Records with scene code:
** begin **

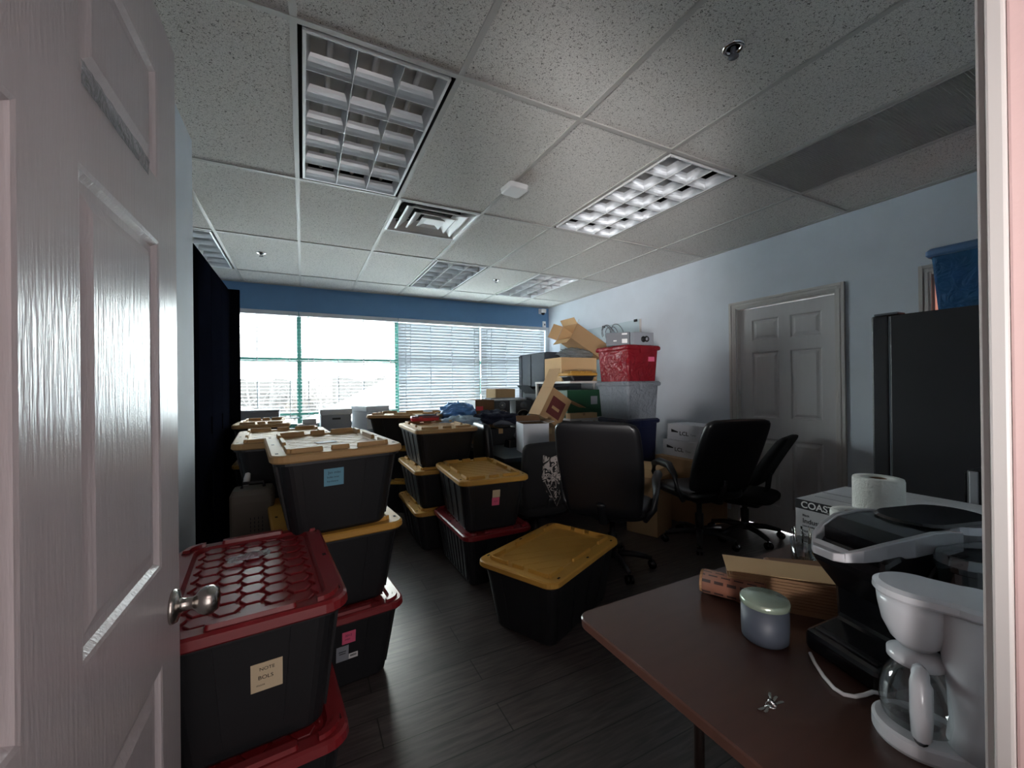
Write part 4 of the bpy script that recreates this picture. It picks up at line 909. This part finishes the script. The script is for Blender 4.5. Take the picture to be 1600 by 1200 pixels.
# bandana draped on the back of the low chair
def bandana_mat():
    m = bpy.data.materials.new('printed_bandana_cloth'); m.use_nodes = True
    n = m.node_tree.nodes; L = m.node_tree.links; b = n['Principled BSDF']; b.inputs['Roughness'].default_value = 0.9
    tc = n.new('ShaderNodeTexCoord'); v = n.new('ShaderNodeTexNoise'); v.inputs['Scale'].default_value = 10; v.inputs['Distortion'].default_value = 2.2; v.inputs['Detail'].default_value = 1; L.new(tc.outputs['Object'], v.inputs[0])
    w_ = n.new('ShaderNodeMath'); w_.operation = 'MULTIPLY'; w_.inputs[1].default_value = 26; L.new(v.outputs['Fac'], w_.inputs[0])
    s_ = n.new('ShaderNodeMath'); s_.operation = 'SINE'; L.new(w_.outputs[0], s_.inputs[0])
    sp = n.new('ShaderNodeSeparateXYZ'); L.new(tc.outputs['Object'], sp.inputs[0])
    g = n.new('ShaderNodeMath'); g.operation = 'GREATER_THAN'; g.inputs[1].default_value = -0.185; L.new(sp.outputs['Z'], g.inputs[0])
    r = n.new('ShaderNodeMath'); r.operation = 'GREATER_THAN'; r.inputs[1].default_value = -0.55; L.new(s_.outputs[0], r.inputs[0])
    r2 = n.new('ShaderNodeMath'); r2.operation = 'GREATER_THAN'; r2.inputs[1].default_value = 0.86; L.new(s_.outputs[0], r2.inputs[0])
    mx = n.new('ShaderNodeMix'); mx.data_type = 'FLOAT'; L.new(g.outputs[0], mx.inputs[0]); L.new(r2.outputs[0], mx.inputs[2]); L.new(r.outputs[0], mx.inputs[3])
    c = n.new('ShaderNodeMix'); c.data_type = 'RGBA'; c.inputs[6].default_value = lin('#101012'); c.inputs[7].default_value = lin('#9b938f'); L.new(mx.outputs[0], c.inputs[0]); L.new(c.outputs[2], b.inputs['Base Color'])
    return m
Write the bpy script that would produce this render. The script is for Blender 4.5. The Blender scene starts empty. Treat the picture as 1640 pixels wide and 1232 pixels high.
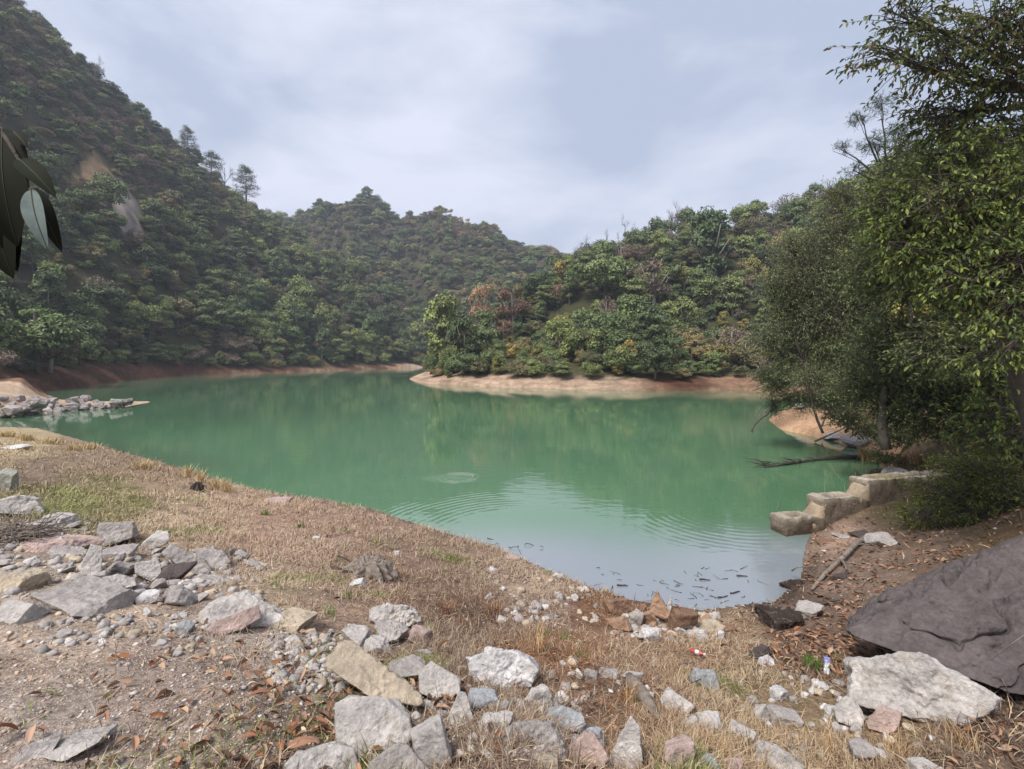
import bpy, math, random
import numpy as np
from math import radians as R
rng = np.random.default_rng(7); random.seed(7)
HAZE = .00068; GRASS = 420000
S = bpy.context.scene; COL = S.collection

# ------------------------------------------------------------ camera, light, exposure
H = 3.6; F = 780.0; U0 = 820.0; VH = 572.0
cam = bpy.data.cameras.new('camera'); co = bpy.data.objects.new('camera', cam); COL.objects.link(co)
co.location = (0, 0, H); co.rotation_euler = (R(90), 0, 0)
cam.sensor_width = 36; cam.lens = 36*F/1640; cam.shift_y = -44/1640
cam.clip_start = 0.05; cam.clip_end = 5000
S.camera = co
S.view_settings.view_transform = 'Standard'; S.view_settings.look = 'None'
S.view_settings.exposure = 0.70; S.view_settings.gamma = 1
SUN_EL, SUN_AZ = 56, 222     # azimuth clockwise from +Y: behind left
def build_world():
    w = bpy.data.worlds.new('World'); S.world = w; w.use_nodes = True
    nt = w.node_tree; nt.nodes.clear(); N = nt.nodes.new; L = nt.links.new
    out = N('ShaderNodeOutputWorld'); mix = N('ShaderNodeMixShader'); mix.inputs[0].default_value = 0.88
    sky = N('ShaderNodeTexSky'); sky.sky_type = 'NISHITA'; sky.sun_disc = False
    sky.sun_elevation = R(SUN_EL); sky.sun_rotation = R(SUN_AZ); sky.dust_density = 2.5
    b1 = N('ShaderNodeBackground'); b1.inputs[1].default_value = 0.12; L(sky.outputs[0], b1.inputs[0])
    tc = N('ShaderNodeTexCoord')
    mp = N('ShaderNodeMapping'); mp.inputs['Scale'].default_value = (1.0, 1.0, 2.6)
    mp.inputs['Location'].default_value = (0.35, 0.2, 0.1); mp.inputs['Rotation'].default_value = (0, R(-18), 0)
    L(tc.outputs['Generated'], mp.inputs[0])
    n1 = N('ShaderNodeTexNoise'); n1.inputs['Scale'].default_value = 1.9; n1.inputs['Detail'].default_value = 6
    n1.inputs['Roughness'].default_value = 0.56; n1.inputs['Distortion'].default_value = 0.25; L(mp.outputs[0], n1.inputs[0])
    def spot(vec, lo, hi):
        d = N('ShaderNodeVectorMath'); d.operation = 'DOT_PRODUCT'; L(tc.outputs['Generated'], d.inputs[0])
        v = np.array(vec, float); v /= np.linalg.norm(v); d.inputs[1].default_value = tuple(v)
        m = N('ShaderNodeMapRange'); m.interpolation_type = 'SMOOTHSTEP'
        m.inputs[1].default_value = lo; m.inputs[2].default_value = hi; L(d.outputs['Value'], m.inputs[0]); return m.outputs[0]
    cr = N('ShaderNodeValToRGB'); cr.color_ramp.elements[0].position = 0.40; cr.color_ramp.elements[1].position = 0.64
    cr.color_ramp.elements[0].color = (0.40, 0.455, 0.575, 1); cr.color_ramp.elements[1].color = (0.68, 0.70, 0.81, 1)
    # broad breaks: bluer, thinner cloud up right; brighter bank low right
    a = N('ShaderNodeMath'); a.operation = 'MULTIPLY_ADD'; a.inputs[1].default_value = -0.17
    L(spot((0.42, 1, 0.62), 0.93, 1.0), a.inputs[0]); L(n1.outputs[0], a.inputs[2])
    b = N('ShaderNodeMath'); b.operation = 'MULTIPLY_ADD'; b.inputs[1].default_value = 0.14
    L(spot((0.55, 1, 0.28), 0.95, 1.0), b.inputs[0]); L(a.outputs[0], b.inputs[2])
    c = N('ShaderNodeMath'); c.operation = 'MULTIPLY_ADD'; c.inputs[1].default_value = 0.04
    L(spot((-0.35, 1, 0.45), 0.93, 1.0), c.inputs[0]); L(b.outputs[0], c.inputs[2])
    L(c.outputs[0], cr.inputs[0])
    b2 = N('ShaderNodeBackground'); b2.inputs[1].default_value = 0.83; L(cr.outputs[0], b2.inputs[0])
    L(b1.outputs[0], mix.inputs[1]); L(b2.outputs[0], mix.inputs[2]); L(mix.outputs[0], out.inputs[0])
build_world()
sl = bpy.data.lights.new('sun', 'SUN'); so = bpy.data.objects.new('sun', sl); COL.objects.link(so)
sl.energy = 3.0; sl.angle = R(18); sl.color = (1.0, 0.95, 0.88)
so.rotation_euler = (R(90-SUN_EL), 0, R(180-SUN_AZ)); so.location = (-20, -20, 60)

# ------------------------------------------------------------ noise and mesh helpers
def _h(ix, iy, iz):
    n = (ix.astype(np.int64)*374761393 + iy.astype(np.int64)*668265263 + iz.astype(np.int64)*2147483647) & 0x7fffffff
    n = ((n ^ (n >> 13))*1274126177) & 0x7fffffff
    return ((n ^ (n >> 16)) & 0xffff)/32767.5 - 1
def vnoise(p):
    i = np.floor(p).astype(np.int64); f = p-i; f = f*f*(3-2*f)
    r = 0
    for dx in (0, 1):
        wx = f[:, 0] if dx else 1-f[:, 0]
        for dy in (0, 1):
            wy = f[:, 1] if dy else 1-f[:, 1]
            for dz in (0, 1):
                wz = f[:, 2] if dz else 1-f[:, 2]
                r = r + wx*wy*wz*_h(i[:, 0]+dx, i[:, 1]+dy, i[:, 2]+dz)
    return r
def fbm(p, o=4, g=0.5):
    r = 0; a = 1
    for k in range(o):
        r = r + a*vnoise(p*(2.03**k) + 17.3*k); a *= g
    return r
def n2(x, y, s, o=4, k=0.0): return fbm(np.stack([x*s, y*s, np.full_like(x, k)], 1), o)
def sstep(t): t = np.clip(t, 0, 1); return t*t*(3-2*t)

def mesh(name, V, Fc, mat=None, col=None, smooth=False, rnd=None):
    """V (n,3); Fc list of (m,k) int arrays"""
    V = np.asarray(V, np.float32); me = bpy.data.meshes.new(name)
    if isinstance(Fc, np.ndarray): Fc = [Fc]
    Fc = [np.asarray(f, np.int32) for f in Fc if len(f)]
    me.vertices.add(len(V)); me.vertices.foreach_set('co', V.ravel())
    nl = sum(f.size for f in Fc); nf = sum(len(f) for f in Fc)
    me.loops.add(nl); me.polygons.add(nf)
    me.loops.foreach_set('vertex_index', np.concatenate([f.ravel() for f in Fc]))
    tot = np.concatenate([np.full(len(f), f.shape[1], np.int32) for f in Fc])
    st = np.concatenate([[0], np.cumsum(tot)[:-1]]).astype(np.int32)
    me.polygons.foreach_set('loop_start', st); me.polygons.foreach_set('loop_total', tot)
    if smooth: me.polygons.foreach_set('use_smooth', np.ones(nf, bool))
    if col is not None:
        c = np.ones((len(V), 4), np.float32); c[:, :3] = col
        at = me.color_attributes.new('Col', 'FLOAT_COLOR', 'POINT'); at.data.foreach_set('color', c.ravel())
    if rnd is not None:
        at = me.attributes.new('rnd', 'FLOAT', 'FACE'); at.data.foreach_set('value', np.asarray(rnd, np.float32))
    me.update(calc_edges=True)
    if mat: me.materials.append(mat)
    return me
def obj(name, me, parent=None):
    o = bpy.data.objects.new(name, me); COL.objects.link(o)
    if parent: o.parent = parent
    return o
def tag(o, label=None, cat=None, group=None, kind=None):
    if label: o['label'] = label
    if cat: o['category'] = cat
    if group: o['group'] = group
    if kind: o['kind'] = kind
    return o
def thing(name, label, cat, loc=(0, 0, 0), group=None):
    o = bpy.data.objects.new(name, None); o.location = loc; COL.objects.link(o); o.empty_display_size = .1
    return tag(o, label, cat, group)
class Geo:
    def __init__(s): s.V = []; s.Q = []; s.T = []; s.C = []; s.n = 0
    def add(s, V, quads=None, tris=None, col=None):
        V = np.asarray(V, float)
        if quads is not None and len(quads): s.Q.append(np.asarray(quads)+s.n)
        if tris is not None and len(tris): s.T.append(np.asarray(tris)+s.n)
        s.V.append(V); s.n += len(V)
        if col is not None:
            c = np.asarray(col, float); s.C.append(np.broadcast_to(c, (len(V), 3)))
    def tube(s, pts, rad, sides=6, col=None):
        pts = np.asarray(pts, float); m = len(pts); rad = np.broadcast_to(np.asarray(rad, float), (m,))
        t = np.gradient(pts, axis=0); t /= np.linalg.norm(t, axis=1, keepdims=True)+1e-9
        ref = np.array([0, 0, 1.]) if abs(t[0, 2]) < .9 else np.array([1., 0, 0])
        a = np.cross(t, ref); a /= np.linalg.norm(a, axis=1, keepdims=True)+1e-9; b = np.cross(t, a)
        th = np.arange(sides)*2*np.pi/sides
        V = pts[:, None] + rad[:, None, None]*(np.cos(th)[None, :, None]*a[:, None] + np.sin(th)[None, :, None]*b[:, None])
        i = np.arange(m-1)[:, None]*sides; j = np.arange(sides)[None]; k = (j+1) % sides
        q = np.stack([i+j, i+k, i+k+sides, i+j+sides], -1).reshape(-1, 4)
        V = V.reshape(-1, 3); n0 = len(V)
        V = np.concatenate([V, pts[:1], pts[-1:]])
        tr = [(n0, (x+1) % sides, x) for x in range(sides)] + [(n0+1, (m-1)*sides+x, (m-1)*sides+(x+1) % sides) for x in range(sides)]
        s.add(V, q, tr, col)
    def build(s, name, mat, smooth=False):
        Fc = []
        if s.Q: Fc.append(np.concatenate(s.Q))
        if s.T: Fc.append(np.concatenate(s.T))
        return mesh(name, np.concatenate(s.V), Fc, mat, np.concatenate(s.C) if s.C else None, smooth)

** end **

Search the records for the word "picture". Copy every line that has it.

§ Answer to this task
Write part 4 of the bpy script that recreates this picture. It picks up at line 909. This part finishes the script. The script is for Blender 4.5. Take the picture to be 1600 by 1200 pixels.
Write the bpy script that would produce this render. The script is for Blender 4.5. The Blender scene starts empty. Treat the picture as 1640 pixels wide and 1232 pixels high.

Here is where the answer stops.